Последнее замечание Бахтерева дает нам возможность понять, какие стихи читал Хармс на вечере «Три левых часа». К «фонетическим» можно отнести его самые ранние стихи 1925–1926 годов, в которых очень высок процент слов, созданных самим Хармсом (окказионализмов) и где на первом месте стояли фонетическое созвучие и четкий ритмический рисунок, который при записи текста подчеркивался расстановкой ударений — для точности. Таковы, например, его стихотворения «От бабушки до Esther», «Говор», «Землю, говорят, изобрели конюхи», наброски к поэме «Михаилы». Вот, к примеру, две первые части стихотворения 1925-го — начала 1926 года «Кика и Кока» — стихотворения, которое с большой долей вероятности звучало 24 января на сцене:
Под ло́готь
Под ко́ку
фуфу́
и не кря́кай
не могуть
фанфа́ры
ла — апошить
деба́сить
дрынь в ухо виляет
шапле́ ментершу́ла
кагык будто лошадь
кагык уходырь
и свящ жвикави́ет
и воет собака
и гонятся ли́стья
сюды и туды
а с не́ба о хря́щи
все чаще и чаще
взвильнёт ви ва вувой
и мрётся в углы́нь
с пине́жек зире́ли
потя́нутся ко́кой
под логоть не фу́кай!
под ко́ку не плюй!
а если чихнётся
губа́стым саплю́ном
то Ки́ка и Ко́ка
такой же язык.
Черуки́к дощёным ша́гом
осклабя́сь в улыбку кику
распушить по ветровулу!
разбежаться на траву
обсусаленная фи́га
будто ки́ка
на паром
будто папа пилигримом
на комету ускакал
а́у деа́у дербады́ра
а́у деа́у дерраба́ра
а́у деа́у хахети́ти
Мо́нна Ва́нна
хочет пить.
В стихотворении, как легко видеть, на фоне совершенно заумных фонетических созвучий, которые, впрочем, завораживали слушателей в хармсовском исполнении, неожиданно «всплыло» имя героини Метерлинка Монны Ванны, которое, разумеется, представляет собой лишь отсылку к узнаваемому культурному слою, лишенную каких-либо содержательных аспектов. Этот обэриутский прием, связанный с употреблением знака без означаемого, широко употреблялся не только Хармсом, но и Введенским, и Бахтеревым.

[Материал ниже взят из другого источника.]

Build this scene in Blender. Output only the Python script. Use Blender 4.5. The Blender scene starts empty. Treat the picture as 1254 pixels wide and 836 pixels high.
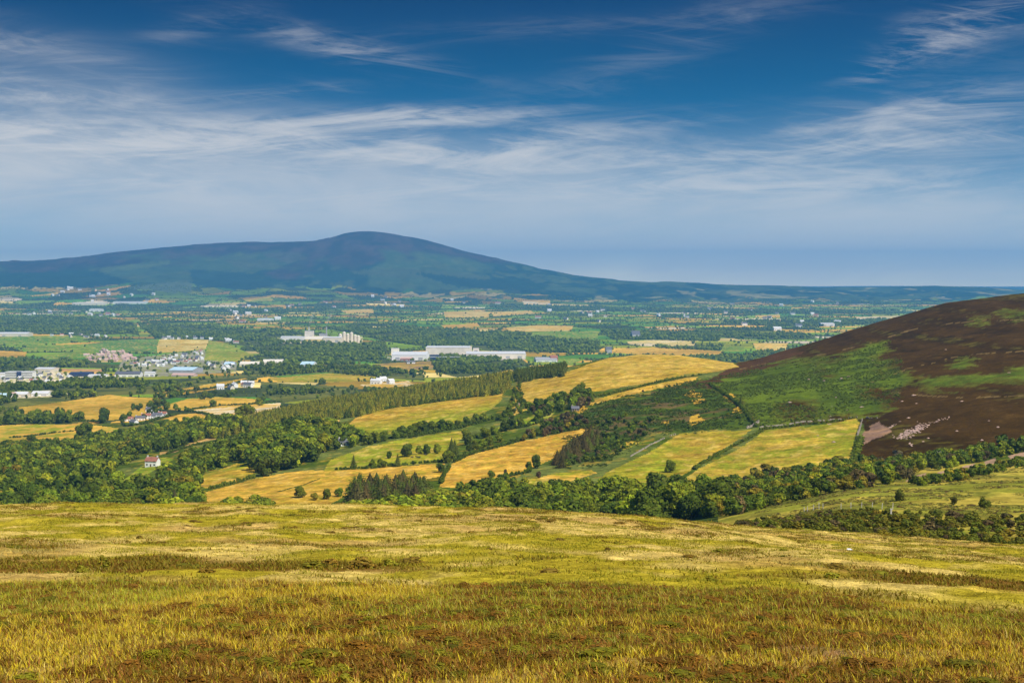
import bpy, math, random
import numpy as np

rng = np.random.default_rng(11)
SC = bpy.context.scene
COL = SC.collection
F, CX, CY = 1723.0, 627.0, 418.0          # lens of the photograph in its own pixels
TILT = math.atan(83.0 / F)
CT, ST = math.cos(TILT), math.sin(TILT)

# ------------------------------------------------------------------ numpy helpers
def _hash(ix, iy, seed):
    h = (ix.astype(np.int64) * 374761393 + iy.astype(np.int64) * 668265263 + seed * 974711) & 0xFFFFFFFF
    h = ((h ^ (h >> 13)) * 1274126177) & 0xFFFFFFFF
    h = ((h ^ (h >> 16)) * 2246822519) & 0xFFFFFFFF
    return ((h ^ (h >> 15)) & 0xFFFFFF) / float(0xFFFFFF)

def vnoise(x, y, seed=0):
    x = np.asarray(x, float); y = np.asarray(y, float)
    ix = np.floor(x); iy = np.floor(y)
    fx = x - ix; fy = y - iy
    fx = fx * fx * fx * (fx * (fx * 6 - 15) + 10); fy = fy * fy * fy * (fy * (fy * 6 - 15) + 10)
    a = _hash(ix, iy, seed); b = _hash(ix + 1, iy, seed)
    c = _hash(ix, iy + 1, seed); d = _hash(ix + 1, iy + 1, seed)
    return (a * (1 - fx) + b * fx) * (1 - fy) + (c * (1 - fx) + d * fx) * fy

def fbm(x, y, seed=0, octv=4):
    s = 0; amp = 1.0; tot = 0
    x = np.asarray(x, float); y = np.asarray(y, float)
    for o in range(octv):
        s = s + amp * vnoise(x, y, seed + 17 * o); tot += amp
        x, y = 1.97 * (0.8 * x - 0.6 * y) + 3.1, 1.97 * (0.6 * x + 0.8 * y) - 7.3
        amp *= 0.55
    return s / tot

def sstep(x, a, b):
    t = np.clip((np.asarray(x, float) - a) / (b - a), 0, 1)
    return t * t * (3 - 2 * t)

def inpoly(px, py, poly):
    px = np.asarray(px); py = np.asarray(py)
    res = np.zeros(px.shape, bool)
    n = len(poly)
    for i in range(n):
        x0, y0 = poly[i]; x1, y1 = poly[(i + 1) % n]
        if y0 == y1: continue
        c = ((y0 > py) != (y1 > py)) & (px < (x1 - x0) * (py - y0) / (y1 - y0) + x0)
        res ^= c
    return res

def project(X, Y, Z):
    d = Y * CT - Z * ST; u = Y * ST + Z * CT
    return CX + F * X / d, CY - F * u / d

def z_from_py(Y, py):
    s = (CY - np.asarray(py, float)) / F
    return Y * (s * CT - ST) / (CT + s * ST)

def mix(a, b, t):
    t = np.asarray(t)[..., None]
    return np.asarray(a) * (1 - t) + np.asarray(b) * t

# ------------------------------------------------------------------ the lie of the land
def plane(Y): return -(2.25 + 0.15 * Y)
def py_of(Y, Z): return project(0.0, Y, Z)[1]
SKYLINE = [(-300, 335), (-100, 326), (0, 322), (50, 321), (100, 315), (150, 308), (200, 303), (250, 299), (300, 297), (350, 299), (385, 297), (400, 293.5), (420, 287.5),
           (440, 284), (460, 284), (480, 287), (520, 296), (560, 306), (600, 315), (650, 327), (700, 337), (750, 343), (800, 346), (818, 344.5), (850, 347),
           (900, 349), (950, 349.5), (1000, 352), (1050, 352.5), (1100, 351), (1150, 350), (1200, 352), (1254, 355), (1560, 356)]
def const_z(Y, z): return [(0, py_of(Y, z))]
ROWS = [
 (.6, const_z(.6, plane(.6))), (3, const_z(3, plane(3))), (8, const_z(8, plane(8))), (16, const_z(16, plane(16))),
 (32, [(0, 715), (750, 715), (1000, 722), (1254, 738), (1560, 750)]),
 (42, [(0, 691), (750, 691), (1000, 700), (1254, 718), (1560, 730)]),
 (60, [(0, 664), (600, 665), (850, 674), (1000, 684), (1254, 703), (1560, 716)]),
 (90, [(0, 643), (600, 645), (750, 650), (900, 661), (1050, 673), (1254, 688), (1560, 700)]),
 (120, [(0, 628), (600, 631), (750, 638), (900, 651), (1050, 664), (1254, 677), (1560, 690)]),
 (150, [(0, 618), (250, 617.5), (450, 620), (600, 624), (750, 631), (900, 644), (1050, 656), (1254, 669), (1560, 682)]),
 (200, [(0, 640), (600, 640), (750, 645), (900, 652), (1050, 655), (1254, 667), (1560, 680)]),
 (280, [(0, 680), (600, 676), (750, 666), (900, 646), (1050, 634), (1254, 634), (1560, 640)]),
 (400, [(0, 685), (600, 680), (750, 670), (900, 636), (1050, 610), (1254, 603), (1560, 605)]),
 (500, [(0, 672), (600, 663), (750, 652), (900, 622), (1050, 593), (1254, 583), (1560, 585)]),
 (600, [(-300, 665), (0, 656), (450, 640), (600, 634), (750, 626), (900, 607), (1050, 584), (1254, 567), (1560, 560)]),
 (750, [(-300, 640), (0, 632), (150, 625), (300, 612), (450, 603), (600, 598), (750, 588), (900, 580), (1050, 564), (1254, 538), (1560, 520)]),
 (900, [(-300, 618), (0, 605), (150, 598), (300, 582), (450, 570), (600, 560), (750, 548), (900, 535), (1050, 520), (1254, 485), (1560, 450)]),
 (1100, [(-300, 592), (0, 580), (150, 570), (300, 550), (450, 532), (600, 520), (750, 500), (900, 486), (1050, 466), (1254, 430), (1560, 395)]),
 (1300, [(-300, 572), (0, 562), (150, 550), (300, 529), (450, 508), (600, 492), (750, 467), (900, 460), (950, 452), (1050, 432), (1254, 392), (1560, 360)]),
 (1500, [(-300, 556), (0, 546), (150, 536), (300, 514), (450, 494), (600, 474), (675, 459), (750, 444), (850, 441), (900, 448), (950, 437), (1050, 409), (1100, 394), (1160, 377), (1254, 365), (1560, 330)]),
 (1620, [(-300, 546), (0, 535), (150, 526), (300, 508), (450, 487), (600, 464), (675, 453.5), (720, 444), (750, 437), (785, 433.5), (830, 436), (880, 442), (900, 446), (925, 439.5), (950, 431.5), (1000, 418), (1050, 402), (1100, 388), (1160, 371), (1254, 359), (1560, 322)]),
 (1850, [(-300, 530), (0, 516), (150, 511), (300, 503), (450, 492), (600, 486), (675, 478), (750, 470), (800, 468), (900, 475), (1000, 460), (1100, 430), (1254, 395), (1560, 360)]),
 (2200, [(-300, 500), (0, 488.5), (150, 487), (300, 489), (450, 490), (600, 488), (750, 490), (900, 490), (1050, 480), (1254, 440), (1560, 420)]),
 (3000, [(0, 459.5), (600, 460), (900, 465), (1560, 462)]),
 (4000, const_z(4000, -245)), (5000, const_z(5000, -255)), (7000, const_z(7000, -256)), (10000, const_z(10000, -256)),
 (11000, [(-300, 366), (0, 367), (200, 366), (440, 371), (600, 373), (800, 374), (1560, 374)]),
 (12000, [(-300, 356), (0, 354), (100, 352), (200, 350), (300, 352), (400, 358), (440, 361), (600, 362), (700, 364), (800, 367), (1000, 370), (1560, 371)]),
 (13000, [(-300, 345), (0, 338), (100, 336), (200, 330), (300, 326), (350, 330), (385, 328), (440, 318), (500, 325), (600, 341), (700, 352), (800, 357), (1000, 363), (1560, 365)]),
 (14000, [(-300, 338), (0, 325), (100, 320), (200, 309), (300, 301), (350, 303), (385, 301), (440, 287.5), (480, 291), (520, 300), (560, 310), (600, 319), (650, 331), (700, 341), (750, 347), (800, 350), (900, 353), (1000, 356), (1254, 359), (1560, 360)]),
 (14600, SKYLINE),
 (16500, [(x, max(y + 16, 352)) for x, y in SKYLINE]),
 (20000, const_z(20000, -256)), (23000, const_z(23000, -256)),
 (26000, [(-300, 318), (0, 320.5), (60, 322), (150, 330), (250, 345), (700, 347), (900, 350.5), (950, 349.8), (1000, 351), (1060, 350), (1150, 350.5), (1254, 352), (1560, 350)]),
 (28000, const_z(28000, -256)),
]
gx = np.concatenate([np.arange(-3300, -300, 60.0), np.arange(-300, -20, 8.0), np.arange(-20, 1275, 1.25), np.arange(1275, 1561, 8.0), np.arange(1580, 4600, 60.0)])
gy = np.concatenate([np.array([.6, 1.2, 2.0]), np.geomspace(3, 16, 24)[:-1], np.geomspace(16, 50, 110)[:-1], np.geomspace(50, 200, 110)[:-1], np.geomspace(200, 560, 90)[:-1],
                     np.geomspace(560, 2300, 330)[:-1], np.geomspace(2300, 11000, 250)[:-1], np.geomspace(11000, 15200, 110)[:-1], np.geomspace(15200, 28000, 40)])
NX, NY = len(gx), len(gy)
kY = np.log(np.array([r[0] for r in ROWS], float))
P = np.zeros((len(ROWS), NX))
for k, (Yk, kn) in enumerate(ROWS):
    xs = [a for a, b in kn]; ys = [b for a, b in kn]
    w = 7.0 if Yk in (14600, 1620) else 26.0
    acc = 0; tw = 0
    for o in np.linspace(-1, 1, 9):
        g = math.exp(-2 * o * o); acc = acc + g * np.interp(gx + o * w * 1.6, xs, ys); tw += g
    P[k] = z_from_py(Yk, acc / tw)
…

Шкаф, с которого Хармс читал свои стихи, был своего рода вещественным доказательством одного из главных его принципов — «искусство как шкап». Имелось в виду обязательное требование предметности, осязаемости, подлинной реальности любого поэтического слова или образа. Знаменитое лютеровское «На этом я стою» превращалось в данном случае в реализованную метафору.